На четвертой странице обложки Роб-Грийе представляет "Резинки" как "детектив наоборот". В "Резинках" разрушены все стереотипы жанра: вместо раскрытия преступления, предлагаются взаимоисключающие версии, сосуществующие на равных правах; оценочные критерии размываются. Интерпретация заменяется языковыми формами художественной образности.

"В Лабиринте" пространственные объекты, соединенные принципом коллажа, теряют названия, превращаясь в некую безликую анонимность, в которой улицы, дома, персонажи дублируются, зеркально отражают друг друга: "У перекрестка справа открывается такая же улица; та же пустынная мостовая, те же запертые окна, те же безликие тротуары... те же пустынные улицы, те же цвета – белый и серый, та же стужа". Знаком утраты идентичности персонажа является полное отсутствие примет идентификации, нет даже имен: мальчик, женщина, солдат. Процесс "исчезновения" миметического персонажа и миметической реальности становится предметом изображения, подчеркиваемого стратегией самого текста.
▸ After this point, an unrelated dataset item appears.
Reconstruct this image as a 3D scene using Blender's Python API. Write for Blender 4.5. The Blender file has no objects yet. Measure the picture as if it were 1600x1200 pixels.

Образ зеркала, повторяющийся на протяжении всего романа, "умножает" персонаж, разрушая границы идентичности, достоверности: в зеркале отражается то ли солдат, то ли инвалид войны. "Мультипликация" персонажа обусловливает его взаимозаменяемость, воплощает превращения в функцию созерцающего и наблюдающего взгляда.

В романе пародийно обыгрывается тема поиска: солдат должен передать пакет, причем он не знает ни содержания пакета, ни адресата. Его поиск сводится к бесцельному блужданию по лабиринту улиц, с возвращением в одни и те же места: главная улица, кафе, фонарный столб на перекрестке. Солдат движется по кругу, "не будучи уверен, что он движется вперед. У него внезапно возникает ощущение, что он уже здесь проходил, опередив самого себя". Образ лабиринта является реконструкцией экзистенциалистской идеи мира смыслоутраты.

В этих блужданиях солдата сопровождает мальчик: непонятно, то ли он за ним шпионит, то ли хочет помочь; солдат сомневается – один и тот же мальчик следует за ним по пятам или разные?